On this day in 1917, the American poet Gwendolyn Elizabeth Brooks was born in Topeka, Kansas. She died in Chicago on December 3, 2000, aged 83. Gwendolyn Brooks won the Pulitzer Prize in Poetry in 1950 for Annie Allen, and was appointed Poet Laureate of Illinois in 1968 and Poet Laureate Consultant in Poetry to the Library of Congress in 1985. She was only the fifth woman and the first African-American to win the poetry Pulitzer.
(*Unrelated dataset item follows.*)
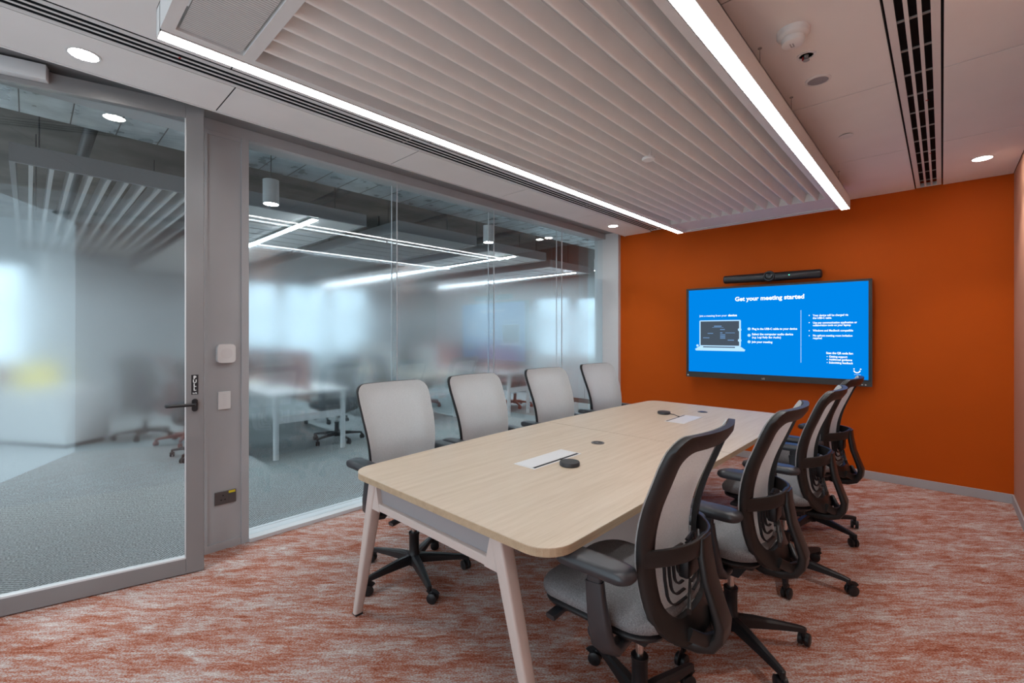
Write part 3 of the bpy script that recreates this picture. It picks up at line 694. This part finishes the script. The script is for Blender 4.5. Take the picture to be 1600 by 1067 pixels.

She is seen here typing at home in Chicago in 1950, as a “32-year-old housewife and part-time secretary” and the mother of a nine-year-old boy [Henry Blakely Jr; Nora Blakely was born the following year] and the wife of Henry Blakely, partner in an auto repair shop.
Another American poet, Yolanda Cornelia “Nikki” Giovanni, was born in Knoxville, Tennessee, on this day in 1943. She turns 68 today. Giovanni is also a noted writer, commentator, activist and educator. She is a professor of English at Virginia Tech. She is seen here in her office, aged 29, in 1973.